Records from a dataset:
* Start *

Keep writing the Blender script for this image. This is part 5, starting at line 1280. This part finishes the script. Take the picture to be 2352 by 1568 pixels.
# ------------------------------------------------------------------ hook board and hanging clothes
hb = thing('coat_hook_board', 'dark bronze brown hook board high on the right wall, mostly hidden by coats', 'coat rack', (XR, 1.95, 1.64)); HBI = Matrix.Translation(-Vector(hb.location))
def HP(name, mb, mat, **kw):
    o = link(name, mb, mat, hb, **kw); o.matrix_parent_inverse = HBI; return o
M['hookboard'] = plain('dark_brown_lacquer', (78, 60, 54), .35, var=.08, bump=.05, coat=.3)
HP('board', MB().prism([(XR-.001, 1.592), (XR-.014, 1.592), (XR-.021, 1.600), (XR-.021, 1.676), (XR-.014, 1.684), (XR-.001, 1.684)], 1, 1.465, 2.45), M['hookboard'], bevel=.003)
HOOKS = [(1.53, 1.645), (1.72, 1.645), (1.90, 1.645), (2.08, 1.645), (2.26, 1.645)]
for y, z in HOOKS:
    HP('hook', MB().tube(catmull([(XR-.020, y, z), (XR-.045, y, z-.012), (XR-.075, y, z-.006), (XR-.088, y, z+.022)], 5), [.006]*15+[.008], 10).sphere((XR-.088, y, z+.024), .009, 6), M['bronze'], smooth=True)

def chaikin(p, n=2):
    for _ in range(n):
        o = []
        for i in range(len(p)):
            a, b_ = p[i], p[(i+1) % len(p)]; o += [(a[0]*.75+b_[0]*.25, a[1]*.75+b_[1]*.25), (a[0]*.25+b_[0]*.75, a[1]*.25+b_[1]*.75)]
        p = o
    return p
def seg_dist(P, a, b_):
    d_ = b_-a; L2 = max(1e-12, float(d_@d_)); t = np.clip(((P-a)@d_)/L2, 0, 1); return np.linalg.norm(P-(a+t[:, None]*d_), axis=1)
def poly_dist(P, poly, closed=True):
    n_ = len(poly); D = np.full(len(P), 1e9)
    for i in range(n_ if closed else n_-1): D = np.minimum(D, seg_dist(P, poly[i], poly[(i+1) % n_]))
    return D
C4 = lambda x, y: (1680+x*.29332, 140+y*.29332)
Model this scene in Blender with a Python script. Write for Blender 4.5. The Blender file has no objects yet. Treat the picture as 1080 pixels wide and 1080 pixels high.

* End *

Print all of the entries exactly as they are written.

* Expected answer
Keep writing the Blender script for this image. This is part 5, starting at line 1280. This part finishes the script. Take the picture to be 2352 by 1568 pixels.
# ------------------------------------------------------------------ hook board and hanging clothes
hb = thing('coat_hook_board', 'dark bronze brown hook board high on the right wall, mostly hidden by coats', 'coat rack', (XR, 1.95, 1.64)); HBI = Matrix.Translation(-Vector(hb.location))
def HP(name, mb, mat, **kw):
    o = link(name, mb, mat, hb, **kw); o.matrix_parent_inverse = HBI; return o
M['hookboard'] = plain('dark_brown_lacquer', (78, 60, 54), .35, var=.08, bump=.05, coat=.3)
HP('board', MB().prism([(XR-.001, 1.592), (XR-.014, 1.592), (XR-.021, 1.600), (XR-.021, 1.676), (XR-.014, 1.684), (XR-.001, 1.684)], 1, 1.465, 2.45), M['hookboard'], bevel=.003)
HOOKS = [(1.53, 1.645), (1.72, 1.645), (1.90, 1.645), (2.08, 1.645), (2.26, 1.645)]
for y, z in HOOKS:
    HP('hook', MB().tube(catmull([(XR-.020, y, z), (XR-.045, y, z-.012), (XR-.075, y, z-.006), (XR-.088, y, z+.022)], 5), [.006]*15+[.008], 10).sphere((XR-.088, y, z+.024), .009, 6), M['bronze'], smooth=True)

def chaikin(p, n=2):
    for _ in range(n):
        o = []
        for i in range(len(p)):
            a, b_ = p[i], p[(i+1) % len(p)]; o += [(a[0]*.75+b_[0]*.25, a[1]*.75+b_[1]*.25), (a[0]*.25+b_[0]*.75, a[1]*.25+b_[1]*.75)]
        p = o
    return p
def seg_dist(P, a, b_):
    d_ = b_-a; L2 = max(1e-12, float(d_@d_)); t = np.clip(((P-a)@d_)/L2, 0, 1); return np.linalg.norm(P-(a+t[:, None]*d_), axis=1)
def poly_dist(P, poly, closed=True):
    n_ = len(poly); D = np.full(len(P), 1e9)
    for i in range(n_ if closed else n_-1): D = np.minimum(D, seg_dist(P, poly[i], poly[(i+1) % n_]))
    return D
C4 = lambda x, y: (1680+x*.29332, 140+y*.29332)
Model this scene in Blender with a Python script. Write for Blender 4.5. The Blender file has no objects yet. Treat the picture as 1080 pixels wide and 1080 pixels high.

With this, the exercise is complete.